**Aim of the exercise:**
Copy exactly, please, the lines of the data from its start through the line containing "from mathutils import Vector, Matrix".

**Given data:**
• • • •

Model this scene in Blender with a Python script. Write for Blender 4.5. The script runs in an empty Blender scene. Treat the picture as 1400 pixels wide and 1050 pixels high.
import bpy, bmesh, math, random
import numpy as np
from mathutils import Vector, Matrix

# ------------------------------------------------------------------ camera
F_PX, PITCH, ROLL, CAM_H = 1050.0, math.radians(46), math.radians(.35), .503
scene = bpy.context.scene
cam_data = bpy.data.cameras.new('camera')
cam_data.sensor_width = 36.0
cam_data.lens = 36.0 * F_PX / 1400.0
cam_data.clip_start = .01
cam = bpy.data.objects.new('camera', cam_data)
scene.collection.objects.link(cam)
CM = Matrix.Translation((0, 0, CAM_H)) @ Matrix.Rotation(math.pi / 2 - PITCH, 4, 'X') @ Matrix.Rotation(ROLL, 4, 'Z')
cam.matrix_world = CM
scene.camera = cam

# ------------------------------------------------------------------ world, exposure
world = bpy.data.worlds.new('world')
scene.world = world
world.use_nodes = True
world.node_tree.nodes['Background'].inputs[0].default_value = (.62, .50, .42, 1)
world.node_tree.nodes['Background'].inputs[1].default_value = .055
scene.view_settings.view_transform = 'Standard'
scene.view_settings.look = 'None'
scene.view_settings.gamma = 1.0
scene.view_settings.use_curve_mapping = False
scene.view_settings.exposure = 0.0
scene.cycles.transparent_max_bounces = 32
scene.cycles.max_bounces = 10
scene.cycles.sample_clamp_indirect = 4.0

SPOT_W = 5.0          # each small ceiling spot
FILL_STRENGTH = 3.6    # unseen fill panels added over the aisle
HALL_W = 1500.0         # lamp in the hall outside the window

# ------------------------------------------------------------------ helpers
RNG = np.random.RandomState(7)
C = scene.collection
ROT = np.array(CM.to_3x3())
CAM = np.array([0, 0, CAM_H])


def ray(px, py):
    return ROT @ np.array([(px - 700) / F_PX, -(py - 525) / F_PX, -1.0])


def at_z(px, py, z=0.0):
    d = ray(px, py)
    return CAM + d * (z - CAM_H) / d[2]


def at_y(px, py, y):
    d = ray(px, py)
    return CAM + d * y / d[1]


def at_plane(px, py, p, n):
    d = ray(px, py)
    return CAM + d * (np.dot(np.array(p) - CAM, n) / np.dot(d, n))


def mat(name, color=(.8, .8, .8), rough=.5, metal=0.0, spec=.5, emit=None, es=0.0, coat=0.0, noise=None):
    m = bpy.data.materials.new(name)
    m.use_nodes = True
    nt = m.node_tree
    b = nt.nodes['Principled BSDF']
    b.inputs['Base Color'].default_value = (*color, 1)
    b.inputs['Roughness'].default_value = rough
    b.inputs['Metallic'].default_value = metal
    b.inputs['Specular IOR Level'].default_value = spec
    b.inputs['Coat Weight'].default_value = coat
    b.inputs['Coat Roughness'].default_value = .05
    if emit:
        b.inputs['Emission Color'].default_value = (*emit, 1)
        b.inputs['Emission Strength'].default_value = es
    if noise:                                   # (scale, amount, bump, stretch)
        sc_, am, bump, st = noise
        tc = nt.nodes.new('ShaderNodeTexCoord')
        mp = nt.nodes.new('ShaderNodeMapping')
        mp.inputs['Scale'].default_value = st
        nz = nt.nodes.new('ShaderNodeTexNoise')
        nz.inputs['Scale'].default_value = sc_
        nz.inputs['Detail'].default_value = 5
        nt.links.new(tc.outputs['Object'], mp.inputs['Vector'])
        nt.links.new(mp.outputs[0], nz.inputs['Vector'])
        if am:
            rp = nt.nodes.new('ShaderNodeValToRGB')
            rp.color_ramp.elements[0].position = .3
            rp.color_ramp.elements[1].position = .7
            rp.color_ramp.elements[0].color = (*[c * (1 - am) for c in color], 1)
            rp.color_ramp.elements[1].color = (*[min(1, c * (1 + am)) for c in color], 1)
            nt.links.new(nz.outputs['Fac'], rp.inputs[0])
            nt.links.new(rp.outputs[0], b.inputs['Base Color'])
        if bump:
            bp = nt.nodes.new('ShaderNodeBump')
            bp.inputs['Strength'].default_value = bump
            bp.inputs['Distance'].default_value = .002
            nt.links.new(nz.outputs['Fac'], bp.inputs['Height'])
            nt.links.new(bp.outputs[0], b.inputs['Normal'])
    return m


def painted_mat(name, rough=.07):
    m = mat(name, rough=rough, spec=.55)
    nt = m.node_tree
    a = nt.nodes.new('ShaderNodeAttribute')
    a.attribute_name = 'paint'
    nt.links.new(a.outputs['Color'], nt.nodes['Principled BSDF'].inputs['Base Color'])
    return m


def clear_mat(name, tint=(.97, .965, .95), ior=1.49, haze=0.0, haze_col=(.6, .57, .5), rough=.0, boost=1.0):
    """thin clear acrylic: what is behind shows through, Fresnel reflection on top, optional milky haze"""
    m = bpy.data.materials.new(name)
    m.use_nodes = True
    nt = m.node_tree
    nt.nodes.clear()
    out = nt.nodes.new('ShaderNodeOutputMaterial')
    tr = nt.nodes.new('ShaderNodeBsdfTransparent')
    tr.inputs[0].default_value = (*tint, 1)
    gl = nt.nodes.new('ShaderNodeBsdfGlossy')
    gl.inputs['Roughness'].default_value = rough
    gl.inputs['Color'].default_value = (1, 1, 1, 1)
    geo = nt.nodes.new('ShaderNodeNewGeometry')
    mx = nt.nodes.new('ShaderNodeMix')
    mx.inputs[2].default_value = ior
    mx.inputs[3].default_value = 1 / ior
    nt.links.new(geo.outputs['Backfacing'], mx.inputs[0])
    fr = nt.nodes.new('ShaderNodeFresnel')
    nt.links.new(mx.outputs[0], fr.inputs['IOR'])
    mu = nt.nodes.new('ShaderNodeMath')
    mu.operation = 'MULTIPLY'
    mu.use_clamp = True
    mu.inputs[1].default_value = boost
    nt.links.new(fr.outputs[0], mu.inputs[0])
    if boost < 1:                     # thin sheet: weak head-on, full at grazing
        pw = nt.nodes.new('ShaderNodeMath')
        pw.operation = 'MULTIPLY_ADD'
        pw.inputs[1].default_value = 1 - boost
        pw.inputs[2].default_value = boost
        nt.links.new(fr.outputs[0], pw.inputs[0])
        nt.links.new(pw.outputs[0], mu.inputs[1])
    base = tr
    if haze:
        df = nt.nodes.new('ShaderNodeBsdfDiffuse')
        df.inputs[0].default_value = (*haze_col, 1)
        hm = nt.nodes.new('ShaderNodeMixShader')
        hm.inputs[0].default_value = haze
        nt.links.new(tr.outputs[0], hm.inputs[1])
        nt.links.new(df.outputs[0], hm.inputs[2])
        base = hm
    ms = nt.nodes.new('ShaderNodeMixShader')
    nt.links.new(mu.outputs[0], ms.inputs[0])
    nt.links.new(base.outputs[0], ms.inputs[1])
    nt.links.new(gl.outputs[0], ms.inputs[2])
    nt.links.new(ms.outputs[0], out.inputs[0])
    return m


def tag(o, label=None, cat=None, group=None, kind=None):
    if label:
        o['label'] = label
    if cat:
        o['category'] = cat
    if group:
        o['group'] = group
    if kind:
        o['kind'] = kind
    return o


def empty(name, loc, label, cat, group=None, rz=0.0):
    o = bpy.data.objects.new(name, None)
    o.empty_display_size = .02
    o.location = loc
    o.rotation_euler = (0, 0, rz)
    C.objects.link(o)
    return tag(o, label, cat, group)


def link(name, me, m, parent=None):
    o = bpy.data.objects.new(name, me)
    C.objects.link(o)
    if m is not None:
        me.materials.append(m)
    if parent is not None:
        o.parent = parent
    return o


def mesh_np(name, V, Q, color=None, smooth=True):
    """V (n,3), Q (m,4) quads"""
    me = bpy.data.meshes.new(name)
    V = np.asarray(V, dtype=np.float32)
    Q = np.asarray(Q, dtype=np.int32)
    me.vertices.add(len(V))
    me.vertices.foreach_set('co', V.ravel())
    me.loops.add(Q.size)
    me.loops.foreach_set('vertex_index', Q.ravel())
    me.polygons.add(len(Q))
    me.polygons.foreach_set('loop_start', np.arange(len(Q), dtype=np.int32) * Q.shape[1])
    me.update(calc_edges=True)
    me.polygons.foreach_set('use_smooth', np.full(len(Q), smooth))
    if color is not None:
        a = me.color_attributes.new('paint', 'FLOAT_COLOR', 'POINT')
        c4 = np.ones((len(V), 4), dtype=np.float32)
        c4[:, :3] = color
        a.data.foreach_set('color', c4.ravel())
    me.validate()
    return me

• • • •

**Output of the exercise:**
Model this scene in Blender with a Python script. Write for Blender 4.5. The script runs in an empty Blender scene. Treat the picture as 1400 pixels wide and 1050 pixels high.
import bpy, bmesh, math, random
import numpy as np
from mathutils import Vector, Matrix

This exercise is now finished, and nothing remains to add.